(begin)

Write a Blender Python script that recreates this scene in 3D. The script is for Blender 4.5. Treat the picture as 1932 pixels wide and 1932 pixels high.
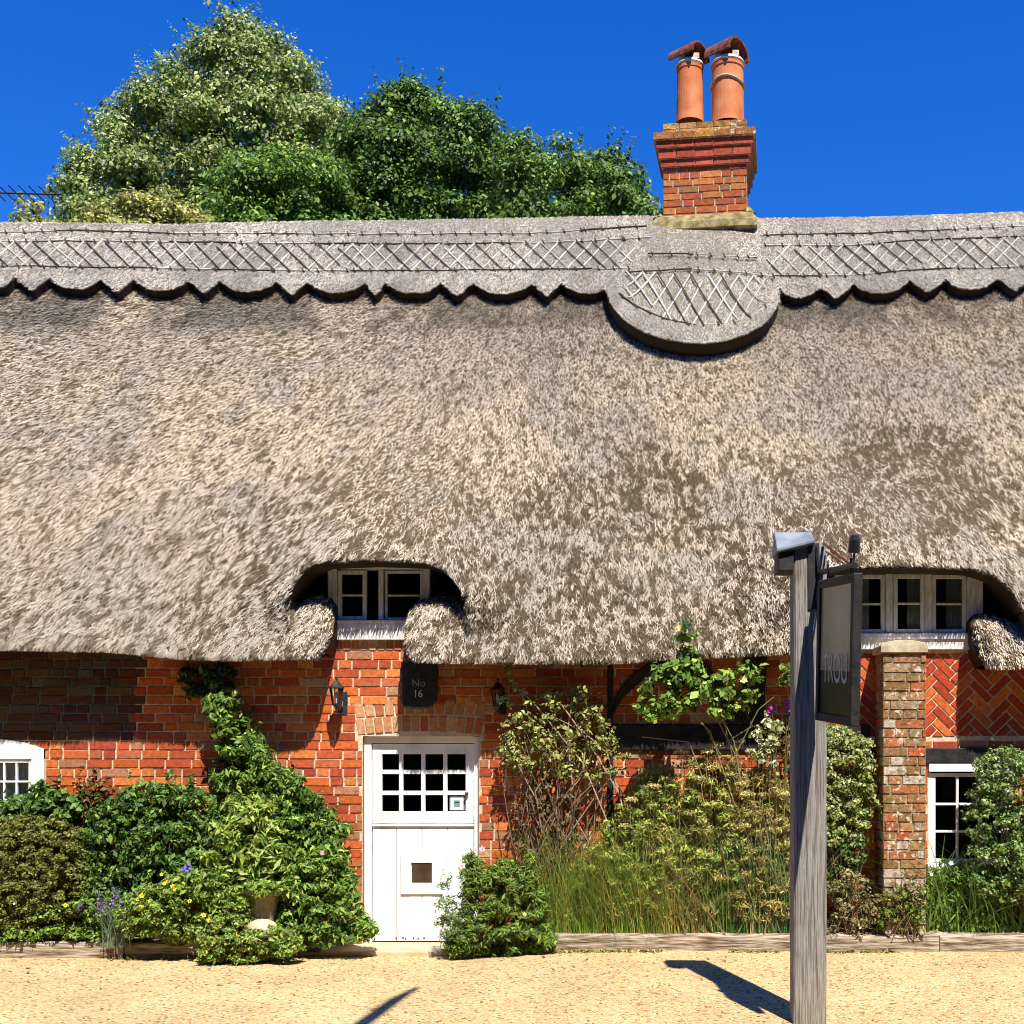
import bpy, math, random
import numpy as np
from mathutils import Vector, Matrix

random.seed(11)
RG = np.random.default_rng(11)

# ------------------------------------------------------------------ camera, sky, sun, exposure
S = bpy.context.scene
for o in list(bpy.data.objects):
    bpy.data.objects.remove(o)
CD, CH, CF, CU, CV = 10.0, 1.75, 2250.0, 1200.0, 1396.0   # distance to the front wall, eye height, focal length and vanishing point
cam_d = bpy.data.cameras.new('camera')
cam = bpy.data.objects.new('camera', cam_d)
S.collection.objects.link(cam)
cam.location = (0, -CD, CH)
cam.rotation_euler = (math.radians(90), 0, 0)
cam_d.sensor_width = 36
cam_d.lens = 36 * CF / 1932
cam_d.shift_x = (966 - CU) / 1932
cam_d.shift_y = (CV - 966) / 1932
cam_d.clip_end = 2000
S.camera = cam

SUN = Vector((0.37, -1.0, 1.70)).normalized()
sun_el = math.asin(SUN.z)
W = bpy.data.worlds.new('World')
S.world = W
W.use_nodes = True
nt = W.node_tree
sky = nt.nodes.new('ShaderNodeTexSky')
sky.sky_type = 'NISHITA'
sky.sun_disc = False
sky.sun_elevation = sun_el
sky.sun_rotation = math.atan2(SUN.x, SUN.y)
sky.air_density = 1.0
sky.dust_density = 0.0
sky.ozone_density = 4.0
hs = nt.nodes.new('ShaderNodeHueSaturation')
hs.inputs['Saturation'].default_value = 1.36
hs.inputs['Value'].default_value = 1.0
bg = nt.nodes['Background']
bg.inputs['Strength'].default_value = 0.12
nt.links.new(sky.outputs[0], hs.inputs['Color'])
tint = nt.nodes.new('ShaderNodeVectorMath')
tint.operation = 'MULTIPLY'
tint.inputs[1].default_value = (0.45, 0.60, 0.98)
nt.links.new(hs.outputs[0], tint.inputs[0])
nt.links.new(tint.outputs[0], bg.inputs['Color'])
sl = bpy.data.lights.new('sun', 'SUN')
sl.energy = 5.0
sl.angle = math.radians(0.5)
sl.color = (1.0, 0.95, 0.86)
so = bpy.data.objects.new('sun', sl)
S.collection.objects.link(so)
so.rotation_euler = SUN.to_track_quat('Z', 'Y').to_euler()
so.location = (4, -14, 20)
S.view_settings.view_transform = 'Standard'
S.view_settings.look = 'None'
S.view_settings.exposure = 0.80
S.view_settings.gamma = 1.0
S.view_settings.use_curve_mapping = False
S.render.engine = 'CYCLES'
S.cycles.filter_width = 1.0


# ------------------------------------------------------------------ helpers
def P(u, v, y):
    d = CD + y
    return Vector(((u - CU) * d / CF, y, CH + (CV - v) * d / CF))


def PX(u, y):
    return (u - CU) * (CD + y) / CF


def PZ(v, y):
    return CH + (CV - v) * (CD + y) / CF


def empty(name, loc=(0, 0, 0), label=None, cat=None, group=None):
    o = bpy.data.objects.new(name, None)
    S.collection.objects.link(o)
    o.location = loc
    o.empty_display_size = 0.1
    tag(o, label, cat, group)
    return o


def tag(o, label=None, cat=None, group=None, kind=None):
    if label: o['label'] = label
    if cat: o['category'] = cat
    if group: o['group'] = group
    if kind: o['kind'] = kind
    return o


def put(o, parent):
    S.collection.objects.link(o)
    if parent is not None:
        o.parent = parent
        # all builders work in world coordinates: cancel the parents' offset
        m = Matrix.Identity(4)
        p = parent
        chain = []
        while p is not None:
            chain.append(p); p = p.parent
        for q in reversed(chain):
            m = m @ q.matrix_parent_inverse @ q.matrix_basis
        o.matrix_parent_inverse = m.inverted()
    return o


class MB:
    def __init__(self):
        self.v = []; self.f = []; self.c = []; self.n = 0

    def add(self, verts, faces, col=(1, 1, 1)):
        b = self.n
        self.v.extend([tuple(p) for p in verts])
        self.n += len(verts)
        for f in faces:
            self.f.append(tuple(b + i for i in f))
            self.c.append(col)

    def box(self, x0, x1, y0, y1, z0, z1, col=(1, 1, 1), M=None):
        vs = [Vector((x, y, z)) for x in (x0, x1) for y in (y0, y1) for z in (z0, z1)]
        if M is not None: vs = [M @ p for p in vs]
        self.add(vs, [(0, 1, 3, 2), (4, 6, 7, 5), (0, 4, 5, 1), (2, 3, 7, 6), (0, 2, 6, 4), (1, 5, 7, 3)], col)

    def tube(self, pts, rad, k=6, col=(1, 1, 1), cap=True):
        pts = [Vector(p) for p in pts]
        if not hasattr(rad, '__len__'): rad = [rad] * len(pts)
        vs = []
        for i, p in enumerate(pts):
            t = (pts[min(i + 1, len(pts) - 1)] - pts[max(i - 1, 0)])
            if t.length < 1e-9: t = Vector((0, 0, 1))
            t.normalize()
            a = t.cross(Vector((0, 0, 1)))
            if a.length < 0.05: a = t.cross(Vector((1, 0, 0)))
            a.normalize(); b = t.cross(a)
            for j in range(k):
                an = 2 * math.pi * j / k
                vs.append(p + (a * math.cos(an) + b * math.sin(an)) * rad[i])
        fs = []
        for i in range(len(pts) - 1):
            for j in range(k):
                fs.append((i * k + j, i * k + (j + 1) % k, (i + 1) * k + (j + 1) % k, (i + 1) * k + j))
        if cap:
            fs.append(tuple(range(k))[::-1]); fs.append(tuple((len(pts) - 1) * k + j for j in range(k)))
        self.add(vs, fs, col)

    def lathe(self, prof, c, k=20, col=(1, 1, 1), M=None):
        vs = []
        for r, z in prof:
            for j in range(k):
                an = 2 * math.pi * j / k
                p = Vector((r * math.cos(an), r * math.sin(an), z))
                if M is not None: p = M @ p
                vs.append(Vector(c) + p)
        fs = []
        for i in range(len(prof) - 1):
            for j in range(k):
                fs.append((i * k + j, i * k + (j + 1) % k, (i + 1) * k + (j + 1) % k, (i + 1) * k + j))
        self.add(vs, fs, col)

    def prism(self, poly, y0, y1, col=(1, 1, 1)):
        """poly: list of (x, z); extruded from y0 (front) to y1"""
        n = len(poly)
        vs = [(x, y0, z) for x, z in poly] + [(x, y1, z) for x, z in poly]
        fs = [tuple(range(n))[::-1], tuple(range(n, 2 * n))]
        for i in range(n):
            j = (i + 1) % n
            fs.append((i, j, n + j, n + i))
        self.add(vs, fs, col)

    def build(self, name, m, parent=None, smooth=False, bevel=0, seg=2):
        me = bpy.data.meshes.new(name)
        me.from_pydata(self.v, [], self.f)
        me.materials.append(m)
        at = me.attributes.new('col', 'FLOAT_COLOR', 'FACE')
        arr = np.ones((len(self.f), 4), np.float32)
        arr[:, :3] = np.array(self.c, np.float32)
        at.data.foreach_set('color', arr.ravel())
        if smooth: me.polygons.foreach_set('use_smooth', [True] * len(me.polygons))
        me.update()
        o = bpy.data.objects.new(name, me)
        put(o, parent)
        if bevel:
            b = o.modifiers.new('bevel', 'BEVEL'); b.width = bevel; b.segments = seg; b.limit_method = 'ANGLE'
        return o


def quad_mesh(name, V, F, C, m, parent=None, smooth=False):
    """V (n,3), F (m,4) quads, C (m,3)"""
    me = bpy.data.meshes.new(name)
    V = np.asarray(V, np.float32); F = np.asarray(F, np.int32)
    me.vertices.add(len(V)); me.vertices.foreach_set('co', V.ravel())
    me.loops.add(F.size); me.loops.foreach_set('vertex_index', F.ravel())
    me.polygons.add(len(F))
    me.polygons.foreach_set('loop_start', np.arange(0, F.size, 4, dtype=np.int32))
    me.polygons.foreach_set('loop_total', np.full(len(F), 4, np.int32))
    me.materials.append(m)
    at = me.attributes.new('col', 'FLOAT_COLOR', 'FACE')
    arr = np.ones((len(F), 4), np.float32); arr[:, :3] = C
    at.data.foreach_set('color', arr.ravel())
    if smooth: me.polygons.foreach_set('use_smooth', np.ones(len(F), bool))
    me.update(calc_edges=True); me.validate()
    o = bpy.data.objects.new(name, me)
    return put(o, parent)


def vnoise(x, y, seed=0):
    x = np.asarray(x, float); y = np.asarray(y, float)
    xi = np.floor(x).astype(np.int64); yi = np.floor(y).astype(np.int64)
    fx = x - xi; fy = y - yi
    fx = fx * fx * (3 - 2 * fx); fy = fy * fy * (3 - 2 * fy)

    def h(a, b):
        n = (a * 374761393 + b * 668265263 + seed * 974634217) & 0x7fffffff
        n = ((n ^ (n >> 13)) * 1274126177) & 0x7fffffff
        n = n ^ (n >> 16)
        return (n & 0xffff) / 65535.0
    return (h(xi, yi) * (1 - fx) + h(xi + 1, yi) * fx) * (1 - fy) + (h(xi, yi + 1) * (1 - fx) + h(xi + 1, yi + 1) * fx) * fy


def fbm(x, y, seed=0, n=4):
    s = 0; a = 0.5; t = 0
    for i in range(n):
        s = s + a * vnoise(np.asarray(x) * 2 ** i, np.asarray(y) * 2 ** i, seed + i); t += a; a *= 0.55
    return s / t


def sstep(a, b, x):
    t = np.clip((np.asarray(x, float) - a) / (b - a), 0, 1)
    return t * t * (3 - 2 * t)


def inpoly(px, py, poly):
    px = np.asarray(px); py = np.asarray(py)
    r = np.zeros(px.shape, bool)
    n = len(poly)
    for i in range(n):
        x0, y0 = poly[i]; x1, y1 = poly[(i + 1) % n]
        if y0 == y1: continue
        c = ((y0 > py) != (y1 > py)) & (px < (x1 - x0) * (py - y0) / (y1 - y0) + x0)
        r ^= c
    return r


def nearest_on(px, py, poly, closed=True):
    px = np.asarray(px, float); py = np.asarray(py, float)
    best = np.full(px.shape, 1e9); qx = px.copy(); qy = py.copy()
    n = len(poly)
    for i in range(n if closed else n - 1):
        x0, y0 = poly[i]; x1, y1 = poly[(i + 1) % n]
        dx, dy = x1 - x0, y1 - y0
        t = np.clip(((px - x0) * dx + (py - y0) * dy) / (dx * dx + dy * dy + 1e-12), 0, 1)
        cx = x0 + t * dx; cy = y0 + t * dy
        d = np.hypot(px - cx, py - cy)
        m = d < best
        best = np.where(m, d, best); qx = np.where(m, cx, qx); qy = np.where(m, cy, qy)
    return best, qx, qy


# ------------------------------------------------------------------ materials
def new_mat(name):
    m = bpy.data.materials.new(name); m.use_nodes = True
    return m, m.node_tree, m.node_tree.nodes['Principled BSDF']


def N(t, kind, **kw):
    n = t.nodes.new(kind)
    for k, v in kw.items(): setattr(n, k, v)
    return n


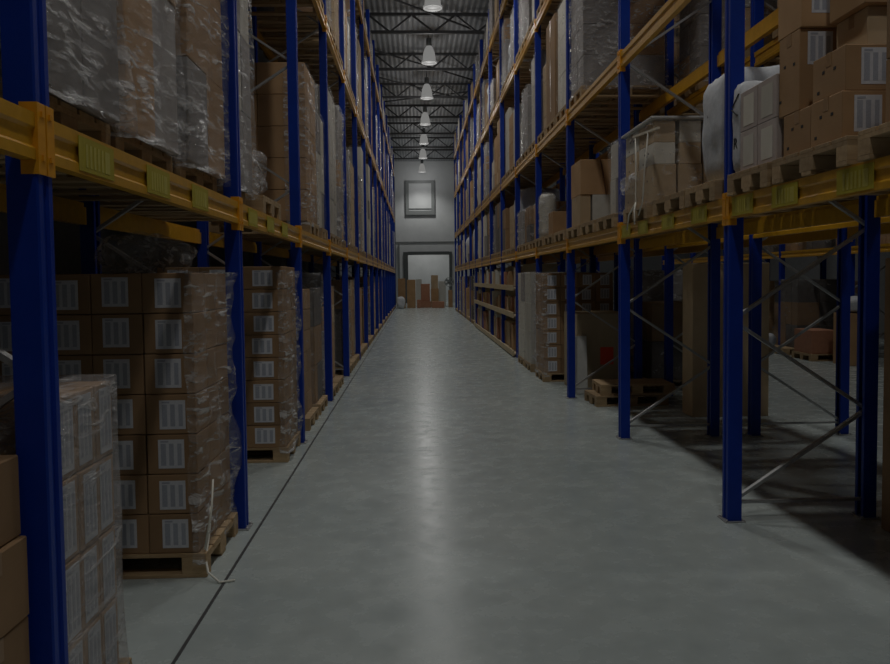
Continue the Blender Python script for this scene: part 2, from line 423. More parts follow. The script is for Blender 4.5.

(end)

#### Problem statement:
Write out exactly the opening lines of the data, stopping after the line that holds "RG = np.random.default_rng(11)". Exclude pictures.

#### Problem solution:
Write a Blender Python script that recreates this scene in 3D. The script is for Blender 4.5. Treat the picture as 1932 pixels wide and 1932 pixels high.
import bpy, math, random
import numpy as np
from mathutils import Vector, Matrix

random.seed(11)
RG = np.random.default_rng(11)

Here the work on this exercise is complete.